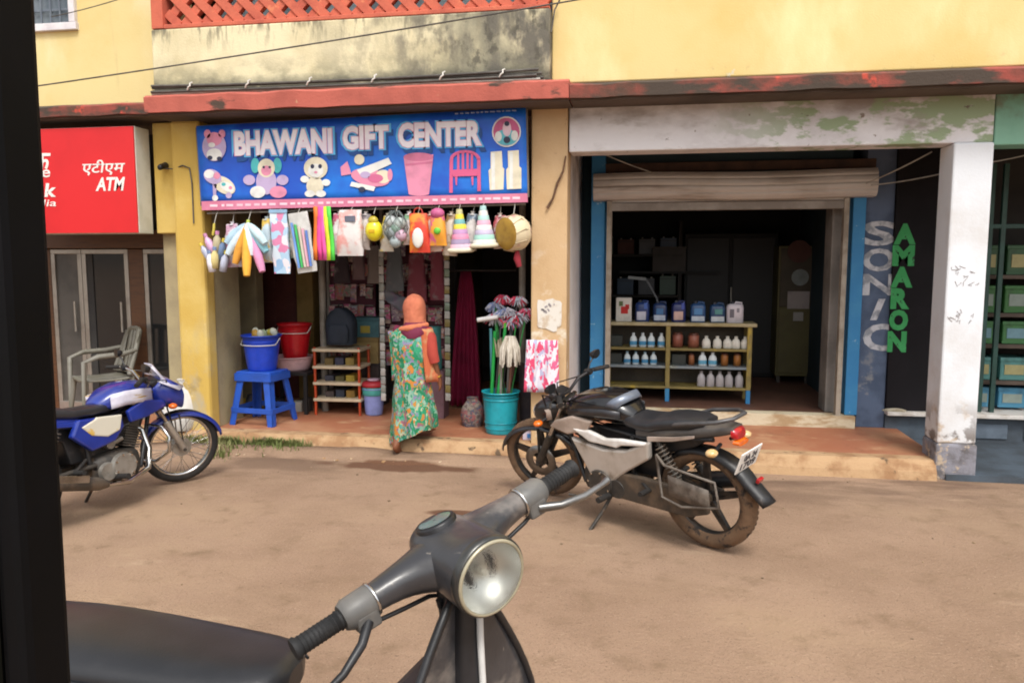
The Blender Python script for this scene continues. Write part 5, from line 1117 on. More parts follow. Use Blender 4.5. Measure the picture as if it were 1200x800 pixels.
# crates in the right bay: green above, blue below
def crate(px0, px1, lev, col, label):
    y = 7.68; a, b = X(px0, y), X(px1, y); z = BAYZ[lev] + .002; h = {0: .18, 1: .2, 2: .2, 3: .24}.get(lev, .26)
    t = thing('plastic_crate', label, 'crate', ((a + b) / 2, y, z), 0, 'crates stacked on the right bay shelves'); hw = (b - a) / 2 - .01
    m = mat('crate_' + col.strip('#'), col, .5, '#' + ''.join('%02x' % int(int(col[i:i + 2], 16) * .7) for i in (1, 3, 5)), 5, .45, .65)
    MB().box(-hw, hw, 0, .3, 0, h).build('crate_body', m, t, .012)
    MB().box(-hw - .006, hw + .006, -.008, .308, h - .03, h + .004).build('rim', m, t, .005)
    MB().box(-hw * .7, hw * .7, -.006, -.0005, h * .25, h * .7).build('crate_label', plain(('#86938a', '#a8a070', '#6f94a0')[lev % 3], .6), t, .002)
    MB().box(-hw - .004, hw + .004, -.006, -.0005, .0, h * .12).build('base_band', m, t, .003)
for lev, cc, nm in ((0, '#41809e', 'blue crate'), (1, '#4f8480', 'faded teal crate'), (2, '#3a6f3e', 'green crate'), (3, '#30662f', 'deep green crate'), (4, '#2c5434', 'dull green crate')):
    for (p0, p1, wh) in ((1148, 1168, 'left of the green frame post'), (1176, 1212, 'just right of the green frame post'), (1216, 1252, 'farther right in the bay')):
        crate(p0, p1, lev, cc, '%s %s, %s level' % (nm, wh, ('bottom', 'second', 'third', 'fourth', 'top')[lev]))
# odds and ends on the ledge
T = thing('rag_heap', 'pale crumpled rag lying on the white ledge under the black panel', 'rag', (X(1055, 7.44), 7.435, .3))
MB().loft([hell(z, 0, 0, .1 * k_, .028 * k_, 18, 2.2, .12, z * 40, 5) for z, k_ in ((0, 1), (.012, .95), (.022, .6), (.028, .2))]).build('rag', mat('dusty_rag', '#a59c8a', .95, '#8a806c', 14), T)
# ------------------------------------------------------------------ motorcycles
def wheel(t, cx, cz, Ro, rt, style, fn, tyre_m, rim_m, front):
    """rim as the part, with tyre, spokes, hub and brake as its sub-parts; fn places it (steering)"""
    c = V((cx, 0, cz)); ax = (0, 1, 0); Rr = Ro - rt * 1.75
    rim = MB().torus(c, ax, Rr, .016, 44, 8, 0, 1.6).xf(fn).build('wheel', rim_m, t)
    ty = MB().torus(c, ax, Ro - rt, rt, 52, 12, 0, 1.05 if front else 1.2)
    for i in range(52):   # tread blocks
        a = 2 * PI * i / 52
        for s in (-1, 1): ty.boxr(c + V((math.cos(a) * (Ro - .0125), s * rt * .4, math.sin(a) * (Ro - .0125))), (.012, rt * .55, .022), (0, -a, s * .4))
    ty.xf(fn).build('tyre', tyre_m, rim)
    hub = MB()
    if style == 'alloy':
        for i in range(5):
            a = 2 * PI * i / 5 + .35; d = V((math.cos(a), 0, math.sin(a))); tg = V((-math.sin(a), 0, math.cos(a)))
            o = MB()
            for s in (-1, 1): o.bar(c + d * .03 + tg * .016 * s, c + d * Rr + tg * .006 * s, .018, .026, up=(0, 1, 0))
            o.xf(fn).build('spoke', rim_m, rim)
        hub.cyl(c + V((0, -.05, 0)), c + V((0, .05, 0)), .042, n=18)
    else:
        w_ = MB()
        for i in range(36):
            a = 2 * PI * i / 36; s = 1 if i % 2 else -1; b = a + (.45 if (i // 2) % 2 else -.45)
            w_.tube([c + V((.065 * math.cos(b), s * .03, .065 * math.sin(b))), c + V((Rr * math.cos(a), 0, Rr * math.sin(a)))], .0022, 4)
        w_.xf(fn).build('wire_spokes', CHROME, rim)
        hub.cyl(c + V((0, -.045, 0)), c + V((0, .045, 0)), .07, n=22).cyl(c + V((0, -.055, 0)), c + V((0, .055, 0)), .03, n=14)
    hub.xf(fn).build('hub', DKMET if style == 'alloy' else mat('hub_alloy', '#a5a29c', .4, '#8c8880', 12, metal=.6), rim)
    if style == 'alloy' and front: MB().lathe([(.06, 0), (.115, 0), (.115, .005), (.06, .005)], c + V((0, .055, 0)), 32, 0, V((0, 1, 0)).to_track_quat('Z', 'Y').to_matrix()).xf(fn).build('brake_disc', mat('disc_steel', '#8d8a86', .3, '#77736e', 9, metal=.9), rim)
    return rim
def arcstrip(c, Rr, a0, a1, w_, n, drop=.03, w1=None):
    rows = []
    for i in range(n + 1):
        t = i / n; a = a0 + (a1 - a0) * t; wd = w_ + ((w1 if w1 else w_) - w_) * t; rr = []
        for k in range(7):
            u = -1 + 2 * k / 6; r_ = Rr - drop * abs(u) ** 3; rr.append(V((c[0] + r_ * math.cos(a), u * wd / 2, c[2] + r_ * math.sin(a))))
        rows.append(rr)
    return rows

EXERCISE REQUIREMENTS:
Retype the whole listing exactly and leave the pictures out.

SOLUTION FOR THIS PROBLEM:
The Blender Python script for this scene continues. Write part 5, from line 1117 on. More parts follow. Use Blender 4.5. Measure the picture as if it were 1200x800 pixels.
# crates in the right bay: green above, blue below
def crate(px0, px1, lev, col, label):
    y = 7.68; a, b = X(px0, y), X(px1, y); z = BAYZ[lev] + .002; h = {0: .18, 1: .2, 2: .2, 3: .24}.get(lev, .26)
    t = thing('plastic_crate', label, 'crate', ((a + b) / 2, y, z), 0, 'crates stacked on the right bay shelves'); hw = (b - a) / 2 - .01
    m = mat('crate_' + col.strip('#'), col, .5, '#' + ''.join('%02x' % int(int(col[i:i + 2], 16) * .7) for i in (1, 3, 5)), 5, .45, .65)
    MB().box(-hw, hw, 0, .3, 0, h).build('crate_body', m, t, .012)
    MB().box(-hw - .006, hw + .006, -.008, .308, h - .03, h + .004).build('rim', m, t, .005)
    MB().box(-hw * .7, hw * .7, -.006, -.0005, h * .25, h * .7).build('crate_label', plain(('#86938a', '#a8a070', '#6f94a0')[lev % 3], .6), t, .002)
    MB().box(-hw - .004, hw + .004, -.006, -.0005, .0, h * .12).build('base_band', m, t, .003)
for lev, cc, nm in ((0, '#41809e', 'blue crate'), (1, '#4f8480', 'faded teal crate'), (2, '#3a6f3e', 'green crate'), (3, '#30662f', 'deep green crate'), (4, '#2c5434', 'dull green crate')):
    for (p0, p1, wh) in ((1148, 1168, 'left of the green frame post'), (1176, 1212, 'just right of the green frame post'), (1216, 1252, 'farther right in the bay')):
        crate(p0, p1, lev, cc, '%s %s, %s level' % (nm, wh, ('bottom', 'second', 'third', 'fourth', 'top')[lev]))
# odds and ends on the ledge
T = thing('rag_heap', 'pale crumpled rag lying on the white ledge under the black panel', 'rag', (X(1055, 7.44), 7.435, .3))
MB().loft([hell(z, 0, 0, .1 * k_, .028 * k_, 18, 2.2, .12, z * 40, 5) for z, k_ in ((0, 1), (.012, .95), (.022, .6), (.028, .2))]).build('rag', mat('dusty_rag', '#a59c8a', .95, '#8a806c', 14), T)
# ------------------------------------------------------------------ motorcycles
def wheel(t, cx, cz, Ro, rt, style, fn, tyre_m, rim_m, front):
    """rim as the part, with tyre, spokes, hub and brake as its sub-parts; fn places it (steering)"""
    c = V((cx, 0, cz)); ax = (0, 1, 0); Rr = Ro - rt * 1.75
    rim = MB().torus(c, ax, Rr, .016, 44, 8, 0, 1.6).xf(fn).build('wheel', rim_m, t)
    ty = MB().torus(c, ax, Ro - rt, rt, 52, 12, 0, 1.05 if front else 1.2)
    for i in range(52):   # tread blocks
        a = 2 * PI * i / 52
        for s in (-1, 1): ty.boxr(c + V((math.cos(a) * (Ro - .0125), s * rt * .4, math.sin(a) * (Ro - .0125))), (.012, rt * .55, .022), (0, -a, s * .4))
    ty.xf(fn).build('tyre', tyre_m, rim)
    hub = MB()
    if style == 'alloy':
        for i in range(5):
            a = 2 * PI * i / 5 + .35; d = V((math.cos(a), 0, math.sin(a))); tg = V((-math.sin(a), 0, math.cos(a)))
            o = MB()
            for s in (-1, 1): o.bar(c + d * .03 + tg * .016 * s, c + d * Rr + tg * .006 * s, .018, .026, up=(0, 1, 0))
            o.xf(fn).build('spoke', rim_m, rim)
        hub.cyl(c + V((0, -.05, 0)), c + V((0, .05, 0)), .042, n=18)
    else:
        w_ = MB()
        for i in range(36):
            a = 2 * PI * i / 36; s = 1 if i % 2 else -1; b = a + (.45 if (i // 2) % 2 else -.45)
            w_.tube([c + V((.065 * math.cos(b), s * .03, .065 * math.sin(b))), c + V((Rr * math.cos(a), 0, Rr * math.sin(a)))], .0022, 4)
        w_.xf(fn).build('wire_spokes', CHROME, rim)
        hub.cyl(c + V((0, -.045, 0)), c + V((0, .045, 0)), .07, n=22).cyl(c + V((0, -.055, 0)), c + V((0, .055, 0)), .03, n=14)
    hub.xf(fn).build('hub', DKMET if style == 'alloy' else mat('hub_alloy', '#a5a29c', .4, '#8c8880', 12, metal=.6), rim)
    if style == 'alloy' and front: MB().lathe([(.06, 0), (.115, 0), (.115, .005), (.06, .005)], c + V((0, .055, 0)), 32, 0, V((0, 1, 0)).to_track_quat('Z', 'Y').to_matrix()).xf(fn).build('brake_disc', mat('disc_steel', '#8d8a86', .3, '#77736e', 9, metal=.9), rim)
    return rim
def arcstrip(c, Rr, a0, a1, w_, n, drop=.03, w1=None):
    rows = []
    for i in range(n + 1):
        t = i / n; a = a0 + (a1 - a0) * t; wd = w_ + ((w1 if w1 else w_) - w_) * t; rr = []
        for k in range(7):
            u = -1 + 2 * k / 6; r_ = Rr - drop * abs(u) ** 3; rr.append(V((c[0] + r_ * math.cos(a), u * wd / 2, c[2] + r_ * math.sin(a))))
        rows.append(rr)
    return rows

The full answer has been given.